EXERCISE OBJECTIVE: In the material below, count the lines with the word "objects" and state that number only.

──────── RECORDED DATA ────────

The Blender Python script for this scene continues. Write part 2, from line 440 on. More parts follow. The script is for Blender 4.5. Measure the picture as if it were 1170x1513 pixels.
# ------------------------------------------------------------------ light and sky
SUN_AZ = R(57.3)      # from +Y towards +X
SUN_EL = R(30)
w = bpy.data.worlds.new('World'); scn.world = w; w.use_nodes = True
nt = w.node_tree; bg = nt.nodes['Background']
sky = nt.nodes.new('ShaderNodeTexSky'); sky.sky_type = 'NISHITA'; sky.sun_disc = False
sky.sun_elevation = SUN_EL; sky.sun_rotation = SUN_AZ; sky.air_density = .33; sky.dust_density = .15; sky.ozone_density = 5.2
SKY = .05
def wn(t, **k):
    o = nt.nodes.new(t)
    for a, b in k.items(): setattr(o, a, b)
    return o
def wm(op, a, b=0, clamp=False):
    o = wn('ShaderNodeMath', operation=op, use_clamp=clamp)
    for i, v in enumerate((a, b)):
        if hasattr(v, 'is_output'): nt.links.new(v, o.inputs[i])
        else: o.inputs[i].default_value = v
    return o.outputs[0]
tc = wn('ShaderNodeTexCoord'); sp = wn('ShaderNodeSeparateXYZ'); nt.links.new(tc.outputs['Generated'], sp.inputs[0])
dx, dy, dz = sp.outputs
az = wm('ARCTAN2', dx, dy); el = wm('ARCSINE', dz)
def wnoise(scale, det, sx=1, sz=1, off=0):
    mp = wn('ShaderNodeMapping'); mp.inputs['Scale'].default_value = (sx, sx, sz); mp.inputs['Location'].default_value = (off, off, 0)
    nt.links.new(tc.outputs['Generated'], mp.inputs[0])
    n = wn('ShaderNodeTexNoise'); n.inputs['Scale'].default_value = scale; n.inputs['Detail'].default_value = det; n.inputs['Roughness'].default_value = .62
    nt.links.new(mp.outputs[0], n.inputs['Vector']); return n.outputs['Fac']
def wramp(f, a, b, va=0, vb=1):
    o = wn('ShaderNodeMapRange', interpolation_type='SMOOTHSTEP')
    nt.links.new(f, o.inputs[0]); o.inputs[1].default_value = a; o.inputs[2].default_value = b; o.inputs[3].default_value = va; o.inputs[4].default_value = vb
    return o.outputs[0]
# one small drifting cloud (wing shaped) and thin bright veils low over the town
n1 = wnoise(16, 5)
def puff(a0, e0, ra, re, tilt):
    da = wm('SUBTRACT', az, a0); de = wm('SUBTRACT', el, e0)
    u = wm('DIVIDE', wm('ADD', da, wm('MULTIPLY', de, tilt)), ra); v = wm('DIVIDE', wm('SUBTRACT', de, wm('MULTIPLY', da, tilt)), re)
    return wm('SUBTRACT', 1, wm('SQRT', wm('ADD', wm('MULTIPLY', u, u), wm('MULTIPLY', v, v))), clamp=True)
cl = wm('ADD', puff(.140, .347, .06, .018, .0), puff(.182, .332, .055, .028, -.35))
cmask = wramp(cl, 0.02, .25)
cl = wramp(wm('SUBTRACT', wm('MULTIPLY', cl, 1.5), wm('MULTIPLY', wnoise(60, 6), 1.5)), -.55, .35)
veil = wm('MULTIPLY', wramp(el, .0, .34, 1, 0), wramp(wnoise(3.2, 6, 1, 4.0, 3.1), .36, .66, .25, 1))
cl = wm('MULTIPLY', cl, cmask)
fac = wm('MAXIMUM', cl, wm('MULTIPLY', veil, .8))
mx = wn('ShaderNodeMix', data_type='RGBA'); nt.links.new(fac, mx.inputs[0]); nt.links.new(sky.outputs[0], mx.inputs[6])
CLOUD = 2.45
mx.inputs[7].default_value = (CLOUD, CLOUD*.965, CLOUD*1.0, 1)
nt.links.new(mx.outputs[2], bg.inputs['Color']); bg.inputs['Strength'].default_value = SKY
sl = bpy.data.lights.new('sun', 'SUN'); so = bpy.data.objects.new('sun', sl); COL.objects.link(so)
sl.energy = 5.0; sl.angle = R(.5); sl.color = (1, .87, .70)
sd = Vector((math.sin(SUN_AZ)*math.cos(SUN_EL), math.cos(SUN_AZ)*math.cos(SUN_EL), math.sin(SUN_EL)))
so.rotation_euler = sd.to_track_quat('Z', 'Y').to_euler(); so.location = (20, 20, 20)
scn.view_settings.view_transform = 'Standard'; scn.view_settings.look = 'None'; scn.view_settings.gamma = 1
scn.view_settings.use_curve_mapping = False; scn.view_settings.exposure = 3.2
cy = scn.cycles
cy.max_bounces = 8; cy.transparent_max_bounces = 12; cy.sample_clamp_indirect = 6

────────
──────── RECORDED DATA ────────

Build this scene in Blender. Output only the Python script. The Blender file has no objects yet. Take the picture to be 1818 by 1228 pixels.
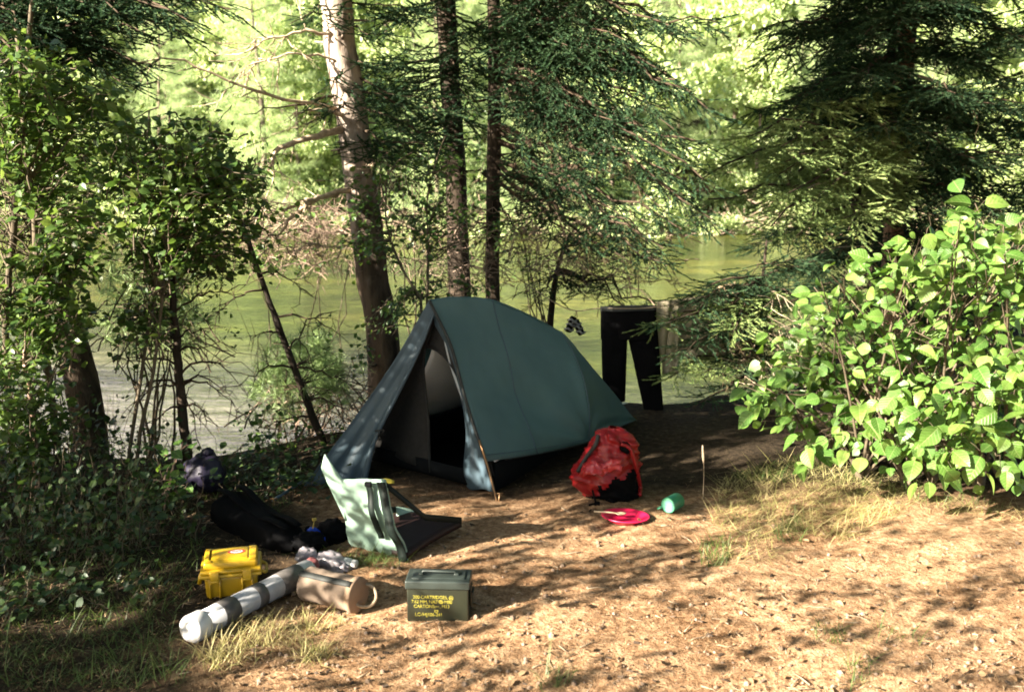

────────
──────── RECORDED DATA ────────

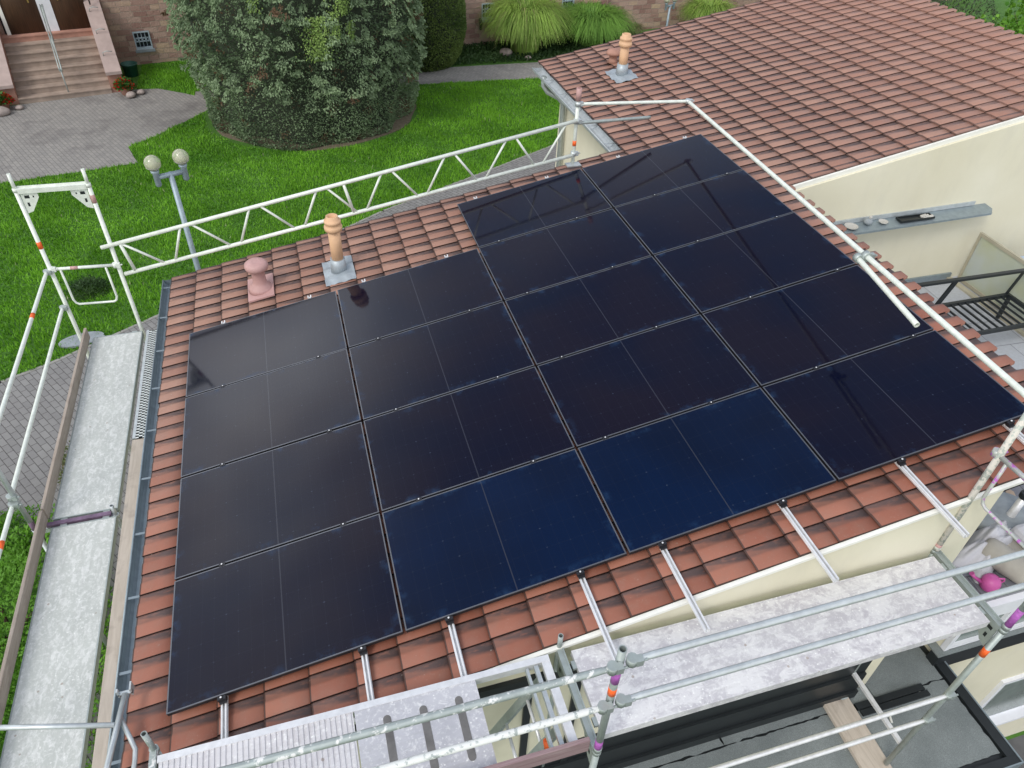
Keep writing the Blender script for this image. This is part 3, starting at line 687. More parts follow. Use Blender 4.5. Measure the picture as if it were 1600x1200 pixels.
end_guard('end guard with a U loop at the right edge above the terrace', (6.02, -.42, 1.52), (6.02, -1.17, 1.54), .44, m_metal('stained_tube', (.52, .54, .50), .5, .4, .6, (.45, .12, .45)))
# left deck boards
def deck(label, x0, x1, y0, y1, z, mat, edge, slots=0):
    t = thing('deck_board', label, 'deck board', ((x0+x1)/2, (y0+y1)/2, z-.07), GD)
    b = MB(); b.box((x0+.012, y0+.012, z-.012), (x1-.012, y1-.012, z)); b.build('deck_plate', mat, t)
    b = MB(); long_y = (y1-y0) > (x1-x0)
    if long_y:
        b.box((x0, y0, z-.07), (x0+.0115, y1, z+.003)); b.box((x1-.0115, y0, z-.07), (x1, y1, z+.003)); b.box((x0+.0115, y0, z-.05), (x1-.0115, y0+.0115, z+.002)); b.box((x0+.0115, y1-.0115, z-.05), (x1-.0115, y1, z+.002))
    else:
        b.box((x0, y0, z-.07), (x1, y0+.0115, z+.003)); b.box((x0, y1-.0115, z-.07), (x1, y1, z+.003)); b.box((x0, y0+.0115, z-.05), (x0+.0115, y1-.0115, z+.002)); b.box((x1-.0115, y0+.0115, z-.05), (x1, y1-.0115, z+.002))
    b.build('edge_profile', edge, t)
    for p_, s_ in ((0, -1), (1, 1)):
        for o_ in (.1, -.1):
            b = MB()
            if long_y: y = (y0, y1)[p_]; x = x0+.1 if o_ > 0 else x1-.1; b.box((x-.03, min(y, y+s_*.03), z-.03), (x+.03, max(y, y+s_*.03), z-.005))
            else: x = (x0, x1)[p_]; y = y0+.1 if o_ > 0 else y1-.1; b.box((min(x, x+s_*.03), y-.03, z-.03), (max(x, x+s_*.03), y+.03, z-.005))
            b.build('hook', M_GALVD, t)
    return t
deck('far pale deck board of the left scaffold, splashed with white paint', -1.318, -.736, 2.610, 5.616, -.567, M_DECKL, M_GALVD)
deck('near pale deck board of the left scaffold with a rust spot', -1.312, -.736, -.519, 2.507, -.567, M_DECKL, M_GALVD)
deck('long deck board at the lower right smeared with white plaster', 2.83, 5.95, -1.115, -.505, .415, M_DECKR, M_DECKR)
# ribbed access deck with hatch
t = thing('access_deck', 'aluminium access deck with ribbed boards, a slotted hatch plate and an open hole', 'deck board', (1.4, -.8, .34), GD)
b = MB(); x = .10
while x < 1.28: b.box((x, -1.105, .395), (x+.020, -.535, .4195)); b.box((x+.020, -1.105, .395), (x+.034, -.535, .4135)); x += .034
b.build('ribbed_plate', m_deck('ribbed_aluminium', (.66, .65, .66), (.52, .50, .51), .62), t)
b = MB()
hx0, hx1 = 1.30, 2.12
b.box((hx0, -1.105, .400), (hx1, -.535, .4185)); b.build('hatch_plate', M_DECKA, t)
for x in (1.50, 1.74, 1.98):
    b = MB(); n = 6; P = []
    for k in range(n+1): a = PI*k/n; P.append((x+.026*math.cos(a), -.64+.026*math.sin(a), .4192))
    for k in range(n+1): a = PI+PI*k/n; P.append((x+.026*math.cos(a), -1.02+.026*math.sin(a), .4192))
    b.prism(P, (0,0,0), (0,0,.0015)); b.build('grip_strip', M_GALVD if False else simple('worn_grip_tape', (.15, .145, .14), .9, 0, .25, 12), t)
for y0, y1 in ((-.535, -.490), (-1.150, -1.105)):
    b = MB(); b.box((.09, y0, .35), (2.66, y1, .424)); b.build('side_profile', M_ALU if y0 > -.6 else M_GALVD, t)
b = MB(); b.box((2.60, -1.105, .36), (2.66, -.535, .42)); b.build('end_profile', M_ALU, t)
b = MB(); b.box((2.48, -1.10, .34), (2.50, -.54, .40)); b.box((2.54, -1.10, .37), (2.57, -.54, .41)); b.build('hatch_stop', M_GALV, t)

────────

COMPLETED EXERCISE: 2